The world we live in conditions us to loose our sense of unconditional love.  We cannot trust everyone and we learn that every person we meet does not have our best interest at heart.  We question people's motives, sometimes rightly so.  We remember the wrongs and we wait for the chance for a little payback when the situation calls for it.  We can dredge up things that happened years ago in order to make ourselves feel better and someone else feel worse.  My four year old has not learned this trick just yet.  He will.  The world will teach him that.  Once he does, he will have a very hard time loving without condition ever again.

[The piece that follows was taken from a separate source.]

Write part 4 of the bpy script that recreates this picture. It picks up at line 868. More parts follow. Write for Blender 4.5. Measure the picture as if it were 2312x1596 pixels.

Thank goodness that God loves us like that...unconditionally.  Past offenses can be forgotten.  No grudges.  God doesn't look down on some fantastic thing we've done and think, "that's really good and all but it doesn't make up for the night you burned your report card in the kitchen trash can...tithe your income for another year and then we'll talk".  It doesn't work like that.  Grace means grace.  Unconditional means unconditional.  We might get angry with God.  We might question his motives.  We might think that God has let go of us just when the rocks are getting sharp.  We might feel unworthy of God's love.  We might begin to believe what comes from the pulpits of our childhood when the preacher told us how depraved, broken, awful, sinful, and unworthy of even an ounce of the love we get.  Doesn't work like that either.  Child of God, you (we) are worthy.  God went through a lot of trouble to arrange this whole "salvation" thing.  We must have been worth the trouble.  No mistake, no sin, nothing in the universe can separate us from the love of God.  Remember, only one person in the universe knows you better than anyone else.  Every action, thought, and motivation.  And yet that "person" loves you without condition.  It really is unconditional.  Without God's unconditional love we have no hope.  None.  So believe it.  Your life depends on it.  Literally.


Time for chips and dip with my son...we'll do it the way we always do it.  We lodge them in the light socket and use our teeth to get them out while standing barefoot in a puddle of water.  Only when mom's not home of course.  Oh, you don't do that?  Oops.


Don't call CPS...it's a joke.  And don't call mom.  Please.